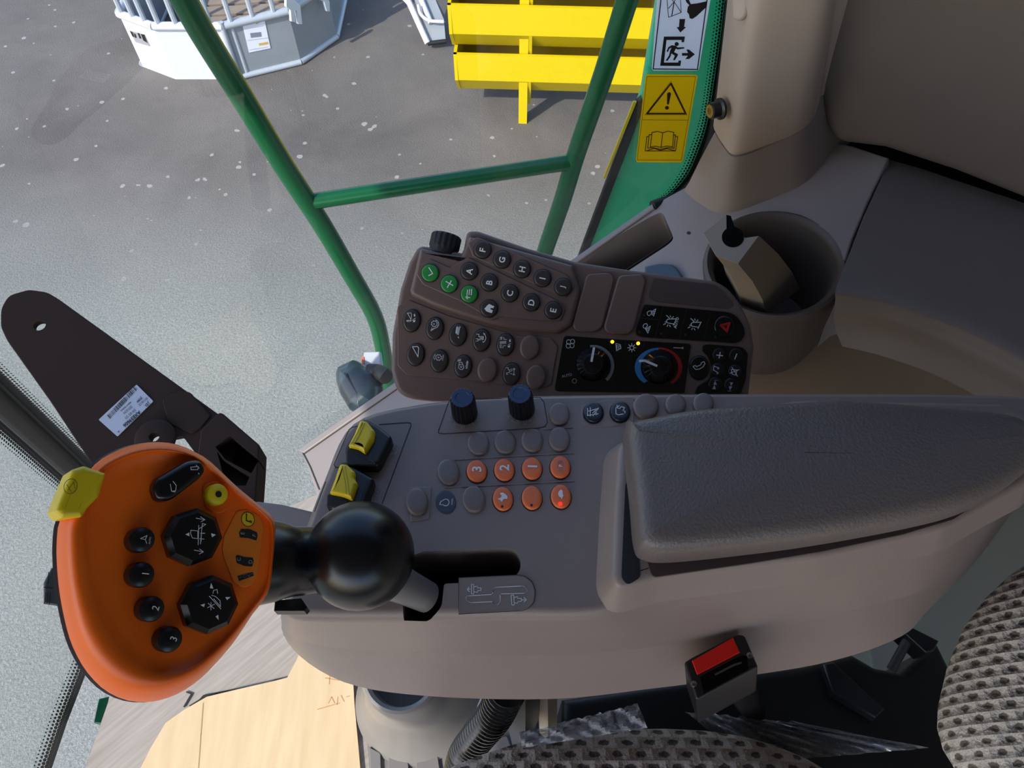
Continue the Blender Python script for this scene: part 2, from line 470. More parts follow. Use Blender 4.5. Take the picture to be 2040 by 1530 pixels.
def seat_mat(name, light, dark, su, sv, rx, ry):
    m = mat(name, light, .95); nt = m.node_tree; N = nt.nodes; L = nt.links; b = N['Principled BSDF']
    uv = N.new('ShaderNodeUVMap'); sp = N.new('ShaderNodeSeparateXYZ')
    nz = N.new('ShaderNodeTexNoise'); nz.inputs['Scale'].default_value = 300; nz.inputs['Detail'].default_value = 3; L.new(uv.outputs['UV'], nz.inputs['Vector'])
    def M(op, a, bb=None):
        x = N.new('ShaderNodeMath'); x.operation = op
        for i, v in enumerate((a, bb)):
            if v is None: continue
            if hasattr(v, 'links'): L.new(v, x.inputs[i])
            else: x.inputs[i].default_value = v
        return x.outputs[0]
    L.new(uv.outputs['UV'], sp.inputs[0])
    U = M('DIVIDE', sp.outputs['X'], su); V = M('DIVIDE', sp.outputs['Y'], sv)
    row = M('FLOOR', V); half = M('MULTIPLY', M('FLOORED_MODULO', row, 2.0), .5)
    fu = M('SUBTRACT', M('FRACT', M('ADD', U, half)), .5); fv = M('SUBTRACT', M('FRACT', V), .5)
    jit = M('MULTIPLY', M('SUBTRACT', nz.outputs['Fac'], .5), 1.1)
    d = M('ADD', M('SQRT', M('ADD', M('POWER', M('DIVIDE', fu, rx), 2.0), M('POWER', M('DIVIDE', fv, ry), 2.0))), jit)
    r = N.new('ShaderNodeValToRGB'); e = r.color_ramp.elements; e[0].position = .75; e[0].color = (*hexc(dark), 1); e[1].position = 1.0; e[1].color = (*hexc(light), 1)
    L.new(d, r.inputs['Fac'])
    n2 = N.new('ShaderNodeTexNoise'); n2.inputs['Scale'].default_value = 900; L.new(uv.outputs['UV'], n2.inputs['Vector'])
    r2 = N.new('ShaderNodeValToRGB'); r2.color_ramp.elements[0].position = .3; r2.color_ramp.elements[0].color = (.55, .55, .55, 1); r2.color_ramp.elements[1].position = .7; r2.color_ramp.elements[1].color = (1.1, 1.1, 1.1, 1)
    L.new(n2.outputs['Fac'], r2.inputs['Fac'])
    mx = N.new('ShaderNodeMix'); mx.data_type = 'RGBA'; mx.blend_type = 'MULTIPLY'; mx.inputs['Factor'].default_value = .8
    L.new(r.outputs['Color'], mx.inputs['A']); L.new(r2.outputs['Color'], mx.inputs['B']); L.new(mx.outputs['Result'], b.inputs['Base Color'])
    bp = N.new('ShaderNodeBump'); bp.inputs['Strength'].default_value = .8; bp.inputs['Distance'].default_value = .004
    L.new(d, bp.inputs['Height']); L.new(bp.outputs['Normal'], b.inputs['Normal'])
    return m
cushion_m = seat_mat('knitted seat fabric', '#b3a299', '#4c403c', .021, .0105, .27, .30)
backrest_m = seat_mat('knitted backrest fabric', '#c4bab0', '#62594f', .0175, .0085, .25, .33)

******

■ **TO BE DONE**:
Without including any pictures, reproduce the listing exactly.

■ **WRITTEN ANSWER**:
Continue the Blender Python script for this scene: part 2, from line 470. More parts follow. Use Blender 4.5. Take the picture to be 2040 by 1530 pixels.
def seat_mat(name, light, dark, su, sv, rx, ry):
    m = mat(name, light, .95); nt = m.node_tree; N = nt.nodes; L = nt.links; b = N['Principled BSDF']
    uv = N.new('ShaderNodeUVMap'); sp = N.new('ShaderNodeSeparateXYZ')
    nz = N.new('ShaderNodeTexNoise'); nz.inputs['Scale'].default_value = 300; nz.inputs['Detail'].default_value = 3; L.new(uv.outputs['UV'], nz.inputs['Vector'])
    def M(op, a, bb=None):
        x = N.new('ShaderNodeMath'); x.operation = op
        for i, v in enumerate((a, bb)):
            if v is None: continue
            if hasattr(v, 'links'): L.new(v, x.inputs[i])
            else: x.inputs[i].default_value = v
        return x.outputs[0]
    L.new(uv.outputs['UV'], sp.inputs[0])
    U = M('DIVIDE', sp.outputs['X'], su); V = M('DIVIDE', sp.outputs['Y'], sv)
    row = M('FLOOR', V); half = M('MULTIPLY', M('FLOORED_MODULO', row, 2.0), .5)
    fu = M('SUBTRACT', M('FRACT', M('ADD', U, half)), .5); fv = M('SUBTRACT', M('FRACT', V), .5)
    jit = M('MULTIPLY', M('SUBTRACT', nz.outputs['Fac'], .5), 1.1)
    d = M('ADD', M('SQRT', M('ADD', M('POWER', M('DIVIDE', fu, rx), 2.0), M('POWER', M('DIVIDE', fv, ry), 2.0))), jit)
    r = N.new('ShaderNodeValToRGB'); e = r.color_ramp.elements; e[0].position = .75; e[0].color = (*hexc(dark), 1); e[1].position = 1.0; e[1].color = (*hexc(light), 1)
    L.new(d, r.inputs['Fac'])
    n2 = N.new('ShaderNodeTexNoise'); n2.inputs['Scale'].default_value = 900; L.new(uv.outputs['UV'], n2.inputs['Vector'])
    r2 = N.new('ShaderNodeValToRGB'); r2.color_ramp.elements[0].position = .3; r2.color_ramp.elements[0].color = (.55, .55, .55, 1); r2.color_ramp.elements[1].position = .7; r2.color_ramp.elements[1].color = (1.1, 1.1, 1.1, 1)
    L.new(n2.outputs['Fac'], r2.inputs['Fac'])
    mx = N.new('ShaderNodeMix'); mx.data_type = 'RGBA'; mx.blend_type = 'MULTIPLY'; mx.inputs['Factor'].default_value = .8
    L.new(r.outputs['Color'], mx.inputs['A']); L.new(r2.outputs['Color'], mx.inputs['B']); L.new(mx.outputs['Result'], b.inputs['Base Color'])
    bp = N.new('ShaderNodeBump'); bp.inputs['Strength'].default_value = .8; bp.inputs['Distance'].default_value = .004
    L.new(d, bp.inputs['Height']); L.new(bp.outputs['Normal'], b.inputs['Normal'])
    return m
cushion_m = seat_mat('knitted seat fabric', '#b3a299', '#4c403c', .021, .0105, .27, .30)
backrest_m = seat_mat('knitted backrest fabric', '#c4bab0', '#62594f', .0175, .0085, .25, .33)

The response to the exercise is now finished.